You (or some other code block) needs to look at how the memory pages are marked in the TLB system.
One way is to mark the page read only then on a write handle the 
exception validate the writer and mark the page writable for that context.
Then mark a bit that the page needs to be pushed to disk.

Filesystem code also flows through code that can mark it as dirty and
needing to be pushed to media.  Since some file writes are well managed
with exclusion flags at the open some things get easy.

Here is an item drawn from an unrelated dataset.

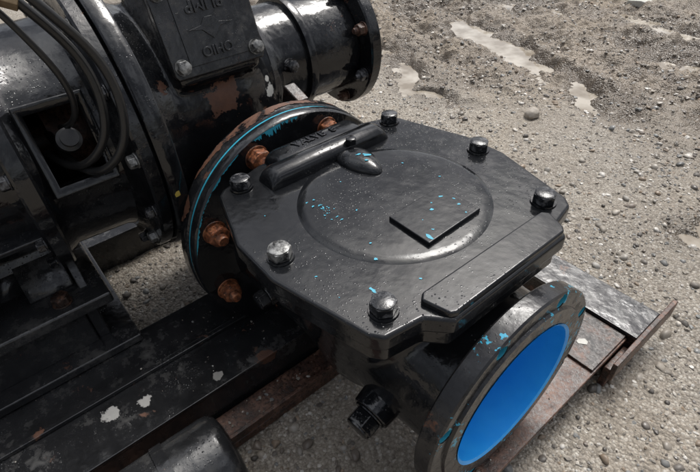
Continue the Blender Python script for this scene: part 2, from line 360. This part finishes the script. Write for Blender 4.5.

Assumptions can be made as well on the last close and push any
page in memory back to disk.

It is possible for user space file system code to do bookkeeping and 
tell the OS that pages have been modified.   i.e. the content of the file
belong to user space.   Meta data and the block list for the file belong 
to the protected code in the kernel.

Without a TLB protection and exception there is no way to "know" and
other code must do the book keeping.  

Big cautions about multi processor, multi user, access control lists,
files with holes (blocks of NULL) and as always meta data including
extended meta data.  Least I forget filesystem design is difficult.








On Wed, Aug 12, 2015 at 5:36 PM, Raymond Jennings <shentino@gmail.com> wrote:
Hey I'm just curious...how do you detect if a memory page mapped by a page table has been written to or accessed?

I imagine if you're writing a filesystem task, such information would help you know when to flush data back to disk or which pages to keep around if things get tight.

I hope this isn't a stupid question.